Lu is a ningyo, a creature from Japanese folklore roughly analogous to a mermaid. In a reversal of Greek myth, she’s drawn to the shore by music, specifically the pop-rock stylings of a middle school trio named “Seiren”. Moved by the tunes, Lu sings and then jumps onto the land (a protective bubble of water around her head), sprouts legs and dances wildly. The legs go away when the music stops, and after some initial confusion the band members, especially the shy Kai, befriend her. It seems the small fishing village in which the action takes place has a complicated history with the merfolk, with stories of them eating people circulating among the elderly (in particular Kai’s grandfather, who saw his mother get bitten and disappear under the sea). There’s a giant island in the town’s harbor, a Gibraltar casting a shadow over the sleepy village and separating it from the wider ocean and the island where the merfolk are said to dwell. It’s a literalization of the walls separating the village from the outside world, the people from the spirits and nature around them, and Kai from other people. Catchy music and simple messages (“Like everyone!”) are the medium through which Lu breaks down all these walls.
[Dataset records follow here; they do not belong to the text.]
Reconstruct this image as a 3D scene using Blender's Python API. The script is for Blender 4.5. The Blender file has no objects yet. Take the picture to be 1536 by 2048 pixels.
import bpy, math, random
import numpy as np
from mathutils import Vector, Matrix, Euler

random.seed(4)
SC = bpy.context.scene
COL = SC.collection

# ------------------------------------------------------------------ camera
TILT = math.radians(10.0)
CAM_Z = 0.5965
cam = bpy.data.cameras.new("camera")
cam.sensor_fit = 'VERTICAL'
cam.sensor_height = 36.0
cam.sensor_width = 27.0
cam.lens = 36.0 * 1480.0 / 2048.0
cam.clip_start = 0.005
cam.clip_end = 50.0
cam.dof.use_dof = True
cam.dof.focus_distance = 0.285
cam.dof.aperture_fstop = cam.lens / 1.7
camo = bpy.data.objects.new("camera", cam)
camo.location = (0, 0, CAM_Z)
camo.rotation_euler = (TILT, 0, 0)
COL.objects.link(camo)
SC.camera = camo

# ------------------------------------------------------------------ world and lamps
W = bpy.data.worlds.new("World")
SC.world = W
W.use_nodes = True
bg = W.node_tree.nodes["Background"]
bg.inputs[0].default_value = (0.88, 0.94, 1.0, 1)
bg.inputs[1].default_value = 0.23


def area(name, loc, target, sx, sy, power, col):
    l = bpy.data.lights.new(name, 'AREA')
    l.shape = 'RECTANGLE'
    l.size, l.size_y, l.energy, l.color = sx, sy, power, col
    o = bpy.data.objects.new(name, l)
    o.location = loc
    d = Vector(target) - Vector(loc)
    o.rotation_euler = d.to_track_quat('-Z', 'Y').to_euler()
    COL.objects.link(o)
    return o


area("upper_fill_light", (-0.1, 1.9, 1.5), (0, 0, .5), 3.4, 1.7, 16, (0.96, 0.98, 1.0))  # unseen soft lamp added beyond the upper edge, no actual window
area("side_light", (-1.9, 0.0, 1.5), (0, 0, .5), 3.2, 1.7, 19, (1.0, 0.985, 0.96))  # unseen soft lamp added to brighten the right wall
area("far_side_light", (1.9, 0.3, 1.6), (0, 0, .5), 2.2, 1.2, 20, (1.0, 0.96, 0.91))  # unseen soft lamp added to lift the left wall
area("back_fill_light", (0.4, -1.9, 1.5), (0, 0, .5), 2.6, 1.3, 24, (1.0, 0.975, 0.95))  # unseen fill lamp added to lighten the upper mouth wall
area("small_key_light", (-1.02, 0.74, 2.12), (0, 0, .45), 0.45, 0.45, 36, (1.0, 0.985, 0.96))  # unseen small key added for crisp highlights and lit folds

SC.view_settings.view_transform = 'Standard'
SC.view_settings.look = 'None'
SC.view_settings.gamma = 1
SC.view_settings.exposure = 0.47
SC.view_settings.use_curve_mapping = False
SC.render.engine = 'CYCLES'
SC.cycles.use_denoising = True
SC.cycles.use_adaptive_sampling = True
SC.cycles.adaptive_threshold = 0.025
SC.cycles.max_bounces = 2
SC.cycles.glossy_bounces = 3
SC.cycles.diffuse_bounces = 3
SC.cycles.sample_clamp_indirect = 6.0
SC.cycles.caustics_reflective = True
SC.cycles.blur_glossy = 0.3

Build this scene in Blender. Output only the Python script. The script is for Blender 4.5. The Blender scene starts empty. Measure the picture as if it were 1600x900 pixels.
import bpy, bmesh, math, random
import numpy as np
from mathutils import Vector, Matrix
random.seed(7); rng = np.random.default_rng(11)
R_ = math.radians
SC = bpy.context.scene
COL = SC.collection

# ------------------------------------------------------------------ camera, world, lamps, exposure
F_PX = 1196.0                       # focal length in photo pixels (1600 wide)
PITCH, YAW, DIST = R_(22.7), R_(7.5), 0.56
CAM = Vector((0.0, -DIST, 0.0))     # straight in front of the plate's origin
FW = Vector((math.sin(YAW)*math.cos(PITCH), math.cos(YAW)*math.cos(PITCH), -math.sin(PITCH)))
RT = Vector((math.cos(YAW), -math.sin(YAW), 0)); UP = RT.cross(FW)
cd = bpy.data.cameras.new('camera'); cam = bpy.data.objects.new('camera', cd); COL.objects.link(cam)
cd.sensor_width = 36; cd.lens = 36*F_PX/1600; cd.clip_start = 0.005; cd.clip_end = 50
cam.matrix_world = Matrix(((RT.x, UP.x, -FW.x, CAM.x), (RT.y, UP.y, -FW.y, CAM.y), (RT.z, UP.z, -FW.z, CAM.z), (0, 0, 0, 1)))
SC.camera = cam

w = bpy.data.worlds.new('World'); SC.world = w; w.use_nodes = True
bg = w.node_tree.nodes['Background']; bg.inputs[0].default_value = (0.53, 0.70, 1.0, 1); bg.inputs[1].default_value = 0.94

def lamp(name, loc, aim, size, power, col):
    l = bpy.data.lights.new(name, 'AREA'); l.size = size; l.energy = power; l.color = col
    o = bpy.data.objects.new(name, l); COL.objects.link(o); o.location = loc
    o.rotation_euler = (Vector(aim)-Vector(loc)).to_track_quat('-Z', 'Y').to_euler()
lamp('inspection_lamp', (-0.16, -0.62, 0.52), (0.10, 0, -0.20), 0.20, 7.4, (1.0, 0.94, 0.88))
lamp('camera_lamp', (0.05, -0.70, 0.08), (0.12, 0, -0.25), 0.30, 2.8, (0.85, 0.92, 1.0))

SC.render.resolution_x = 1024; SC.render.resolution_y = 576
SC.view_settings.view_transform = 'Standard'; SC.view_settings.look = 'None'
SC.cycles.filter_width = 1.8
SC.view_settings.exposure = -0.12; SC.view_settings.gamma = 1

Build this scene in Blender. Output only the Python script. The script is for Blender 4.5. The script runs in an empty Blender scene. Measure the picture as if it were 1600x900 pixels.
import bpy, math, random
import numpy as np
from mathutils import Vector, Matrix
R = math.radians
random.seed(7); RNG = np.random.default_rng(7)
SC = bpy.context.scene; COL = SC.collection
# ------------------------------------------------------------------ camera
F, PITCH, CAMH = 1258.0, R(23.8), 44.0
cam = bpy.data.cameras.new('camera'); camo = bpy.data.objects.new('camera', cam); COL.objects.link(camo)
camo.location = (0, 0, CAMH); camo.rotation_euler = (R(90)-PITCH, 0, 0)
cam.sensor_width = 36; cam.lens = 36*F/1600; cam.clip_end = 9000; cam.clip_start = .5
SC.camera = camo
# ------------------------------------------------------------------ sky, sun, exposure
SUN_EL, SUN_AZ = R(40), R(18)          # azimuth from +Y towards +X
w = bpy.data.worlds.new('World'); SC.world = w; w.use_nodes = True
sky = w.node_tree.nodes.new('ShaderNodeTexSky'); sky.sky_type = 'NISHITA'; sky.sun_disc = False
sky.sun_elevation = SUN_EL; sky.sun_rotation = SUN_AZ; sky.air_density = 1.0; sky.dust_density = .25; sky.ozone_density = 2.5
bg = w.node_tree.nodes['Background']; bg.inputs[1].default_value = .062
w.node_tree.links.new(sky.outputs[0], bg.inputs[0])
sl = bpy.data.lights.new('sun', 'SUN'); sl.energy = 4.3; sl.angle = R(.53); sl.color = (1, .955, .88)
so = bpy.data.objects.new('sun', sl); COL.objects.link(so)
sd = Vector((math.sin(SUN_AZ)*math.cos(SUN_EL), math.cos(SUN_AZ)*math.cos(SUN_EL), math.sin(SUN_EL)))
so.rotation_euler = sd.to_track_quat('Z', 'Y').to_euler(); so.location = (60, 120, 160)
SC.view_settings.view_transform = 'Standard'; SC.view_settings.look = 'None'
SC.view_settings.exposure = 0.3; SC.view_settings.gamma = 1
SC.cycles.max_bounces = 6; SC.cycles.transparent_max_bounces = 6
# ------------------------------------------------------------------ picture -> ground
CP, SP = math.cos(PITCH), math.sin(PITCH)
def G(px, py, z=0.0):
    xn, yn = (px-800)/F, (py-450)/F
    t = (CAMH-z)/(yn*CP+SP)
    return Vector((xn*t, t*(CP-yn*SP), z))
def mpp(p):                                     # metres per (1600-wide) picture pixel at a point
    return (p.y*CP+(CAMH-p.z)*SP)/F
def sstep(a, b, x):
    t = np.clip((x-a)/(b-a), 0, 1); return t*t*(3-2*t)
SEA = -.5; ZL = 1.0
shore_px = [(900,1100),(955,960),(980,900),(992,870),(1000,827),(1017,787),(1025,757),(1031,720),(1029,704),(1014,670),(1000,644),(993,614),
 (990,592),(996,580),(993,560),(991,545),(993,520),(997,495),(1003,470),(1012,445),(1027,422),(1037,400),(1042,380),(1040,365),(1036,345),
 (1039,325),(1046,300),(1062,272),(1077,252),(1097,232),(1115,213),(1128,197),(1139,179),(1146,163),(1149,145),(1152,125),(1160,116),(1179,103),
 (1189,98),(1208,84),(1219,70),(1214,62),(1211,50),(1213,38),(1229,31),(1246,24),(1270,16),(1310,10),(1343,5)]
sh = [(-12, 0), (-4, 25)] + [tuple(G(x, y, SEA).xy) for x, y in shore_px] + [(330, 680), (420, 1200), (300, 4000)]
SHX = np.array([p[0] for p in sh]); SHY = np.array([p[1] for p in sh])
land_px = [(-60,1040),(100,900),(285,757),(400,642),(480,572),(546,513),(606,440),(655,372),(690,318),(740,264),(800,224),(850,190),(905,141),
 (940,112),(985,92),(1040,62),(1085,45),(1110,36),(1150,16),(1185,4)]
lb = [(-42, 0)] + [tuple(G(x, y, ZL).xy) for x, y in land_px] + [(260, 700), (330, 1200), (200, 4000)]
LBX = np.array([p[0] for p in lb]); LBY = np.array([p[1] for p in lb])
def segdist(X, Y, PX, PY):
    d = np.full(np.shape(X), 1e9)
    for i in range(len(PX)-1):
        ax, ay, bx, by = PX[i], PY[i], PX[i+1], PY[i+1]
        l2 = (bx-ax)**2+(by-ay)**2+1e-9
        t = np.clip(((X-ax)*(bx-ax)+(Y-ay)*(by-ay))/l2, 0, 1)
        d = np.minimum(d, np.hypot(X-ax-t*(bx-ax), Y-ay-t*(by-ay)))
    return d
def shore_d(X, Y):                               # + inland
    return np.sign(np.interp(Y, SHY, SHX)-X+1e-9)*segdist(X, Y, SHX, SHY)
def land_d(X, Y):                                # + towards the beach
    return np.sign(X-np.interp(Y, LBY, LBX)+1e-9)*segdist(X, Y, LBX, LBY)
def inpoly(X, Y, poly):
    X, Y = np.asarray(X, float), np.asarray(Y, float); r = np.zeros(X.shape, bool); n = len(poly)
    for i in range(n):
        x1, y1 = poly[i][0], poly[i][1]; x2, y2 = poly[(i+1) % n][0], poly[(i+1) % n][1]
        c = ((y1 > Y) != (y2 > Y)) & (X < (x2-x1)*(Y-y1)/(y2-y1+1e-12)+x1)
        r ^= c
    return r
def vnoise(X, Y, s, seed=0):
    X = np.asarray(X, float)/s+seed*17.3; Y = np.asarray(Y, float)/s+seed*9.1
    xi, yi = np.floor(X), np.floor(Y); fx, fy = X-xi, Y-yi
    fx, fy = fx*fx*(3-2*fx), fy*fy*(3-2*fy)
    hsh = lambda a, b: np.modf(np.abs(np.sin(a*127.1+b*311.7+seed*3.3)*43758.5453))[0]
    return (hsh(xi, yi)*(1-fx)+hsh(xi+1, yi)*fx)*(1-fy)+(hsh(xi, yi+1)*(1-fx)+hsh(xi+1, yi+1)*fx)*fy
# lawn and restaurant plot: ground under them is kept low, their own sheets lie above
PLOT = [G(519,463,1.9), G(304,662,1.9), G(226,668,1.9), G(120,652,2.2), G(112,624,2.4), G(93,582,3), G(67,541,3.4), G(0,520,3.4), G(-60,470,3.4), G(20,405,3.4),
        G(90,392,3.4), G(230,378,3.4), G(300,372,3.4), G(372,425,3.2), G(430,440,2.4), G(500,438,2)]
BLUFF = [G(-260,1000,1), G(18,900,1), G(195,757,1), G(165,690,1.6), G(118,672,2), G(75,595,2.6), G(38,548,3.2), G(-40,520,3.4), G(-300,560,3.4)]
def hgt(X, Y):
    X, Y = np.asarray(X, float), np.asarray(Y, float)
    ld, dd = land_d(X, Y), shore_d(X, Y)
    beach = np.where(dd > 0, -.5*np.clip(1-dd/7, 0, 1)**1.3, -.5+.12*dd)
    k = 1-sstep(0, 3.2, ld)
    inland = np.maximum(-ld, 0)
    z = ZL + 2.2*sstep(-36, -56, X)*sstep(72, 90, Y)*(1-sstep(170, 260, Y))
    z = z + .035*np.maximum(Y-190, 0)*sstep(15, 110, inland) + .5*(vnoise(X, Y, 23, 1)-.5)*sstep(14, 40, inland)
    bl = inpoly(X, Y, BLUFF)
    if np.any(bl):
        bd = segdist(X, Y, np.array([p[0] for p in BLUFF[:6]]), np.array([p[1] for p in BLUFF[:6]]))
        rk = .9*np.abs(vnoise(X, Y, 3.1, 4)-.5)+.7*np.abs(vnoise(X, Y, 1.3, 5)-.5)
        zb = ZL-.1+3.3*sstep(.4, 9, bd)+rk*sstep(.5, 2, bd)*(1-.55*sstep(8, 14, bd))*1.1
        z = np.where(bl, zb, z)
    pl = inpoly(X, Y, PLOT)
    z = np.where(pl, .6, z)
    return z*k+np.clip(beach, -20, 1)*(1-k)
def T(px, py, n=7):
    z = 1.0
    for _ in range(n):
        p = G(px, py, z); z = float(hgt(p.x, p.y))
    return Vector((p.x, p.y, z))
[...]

While much of the animation and plotline recalls Ponyo (with a little bit of Kiki’s Delivery Service thrown in), Lu Over the Wall isn’t nearly as derivative as the otherwise pleasant Mary and the Witch’s Flower from earlier this year. Yuasa has a goofier touch than Miyazaki, trading the mystical beauty of Ghibli’s nature for a more Looney Tunes aesthetic. In an interesting twist, Yuasa’s merfolk are vampiric: they are allergic to sun, they can transform creatures into the undead with a bite, and they appear to have to hypnotic power to make people dance in spite of themselves. This leads to some of the film’s most memorable images: denizens of a dog pound transformed into an army of merpups; undead fish dancing their way out of a sushi restaurant. The film’s crisp primary colors and cartoonish character movements are both flatter and more fun than what we’ve seen in recent Japanese animated films like Makoto Shinkai’s experiments in photo-realism (Your Name.) or the more traditional anime Napping Princess, and the look of the film is vastly more appealing than the CGI blandness of recent American efforts. I haven’t yet seen Yuasa’s Mind Game, which is reputed to be quite good. It’s playing this week at the Grand Illusion, and I’m guessing pairing it with this would make for an excellent double bill. Probably want to leave the kids behind for that one though.